By The Irrawaddy 23 December 2021

Myanmar’s military regime is being accused of breaching the Geneva Convention and International Humanitarian Law by repeatedly using its air force to attack civilian targets across the country.

By Dec. 22, the junta used its air force, including helicopters and fighter jets, to indiscriminately attack civilians, People’s Defense Forces (PDFs) and ethnic armed groups in almost 20 townships in Sagaing, Magwe and Tanintharyi regions and Kachin, Chin, Shan and Kayah states, according to U Aung Myo Min, the human rights minister in the shadow National Unity Government and other sources.

During the junta airstrikes, civilians and resistance fighters were killed and several thousand civilians fled homes. Thousands of civilian homes have been burned down in regime raids.

U Aung Myo Min posted on Facebook on Wednesday that the regime is murdering from the skies.

“Airstrikes on civilian targets is prohibited under both domestic and international law. It is breaching international humanitarian law,” said the civilian minister.

Airstrikes on civilians are also prohibited under the 1977 Geneva Convention, which the then junta ratified in 1992.

Aerial bombardment to terrorize civilian populations, destroy or damage private property or injure non-combatants is prohibited by the 1923 Hague Rules of Air Warfare.

Regime airstrikes have targeted civilians in villages in Magwe and Sagaing regions in recent days.

On Monday, the regime used five helicopters against Yay Myat village in Ye-U Township, Sagaing.

The junta media’s only reported a ground attack on the village. The report said: “The security forces raided the village in response to a tipoff by villagers that the KIA [Kachin Independence Army], extremist members of the NLD [National League for Democracy] and so-called PDF terrorists were meeting in the village to plan terror attacks.”

It claimed six people were killed, arms and ammunition were seized and PDF troops torched houses.

However, villagers said their houses were burned in the airstrikes and 500 villagers from Yay Myat and nearby villages fled their homes.

Last Friday, two helicopters attacked Hnan Khar village in Gangaw Township, Magwe Region, with machine guns, while around 100 junta troops were airlifted in to raid the village in five transit helicopters, according to residents.

A military fighter jet circled the village, said Gangaw PDF. The airstrike came while regional PDFs were meeting to discuss action to stop illegal logging and drug dealing, Gangaw PDF’s leader told The Irrawaddy.

Seven civilians and two PDF fighters were confirmed dead and around 3,500 villagers fled homes while several hundred remained trapped in the village, a resident said.

Two of the Hnan Khar villagers were shot in the head after being detained and tied up by regime soldiers.
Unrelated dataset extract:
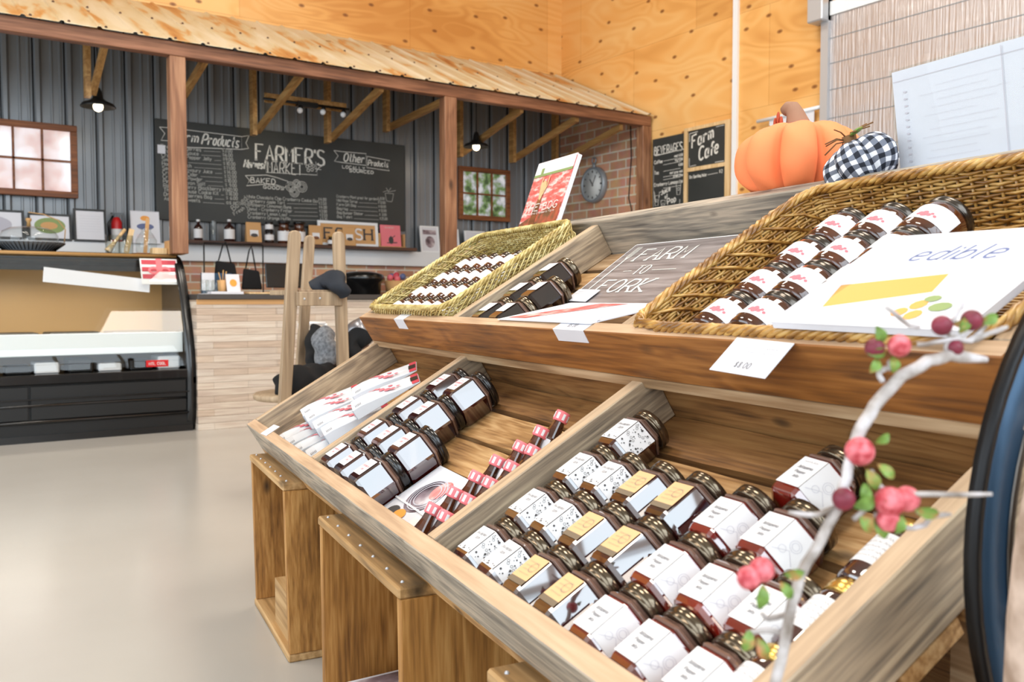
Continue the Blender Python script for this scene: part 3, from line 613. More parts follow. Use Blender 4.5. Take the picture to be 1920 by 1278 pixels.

The two were seized while working in their fields and tending cattle outside the village.

Three others were also detained.

Photos show the village being hit by helicopters.

In early December, the regime forces used a Russian-made Mi-35 helicopter to attack PDFs in Tabayin Township, Sagaing Region.

Due to airstrikes and shelling by the junta, around 2,000 civilians from 10 villages fled their homes while six villagers were killed by regime forces after being detained.

In late November, the junta used five helicopters to attack civilian targets and deploy reinforcements at Nyaung Hla village in Tabayin.

The helicopters attacked everyone they could see, a villager told The Irrawaddy, killing two civilians and wounding three others. Around 30,000 residents from approximately 15 villages fled homes. Houses, crops and motorbikes were destroyed.

“It is clear that besides launching airstrikes, the regime forces are deliberately forcing civilians to leave their homes by destroying whole villages and their food,” posted U Aung Myo Min.

“Without being attacked, they have opened fire on houses and running civilians.”

Myanmar’s junta atrocities continue, including detaining, torturing and killing civilians, using civilians as human shields, shelling residential areas, looting and burning houses, and acts of sexual violence, especially in Magwe and Sagaing regions and Chin, Shan and Kayah states where the PDFs are most active.

The Special Advisory Council for Myanmar, a group of prominent former United Nations human rights observers, said on Dec. 14 that the junta should be designated as a terrorist organization for its extreme acts of criminal violence against civilians.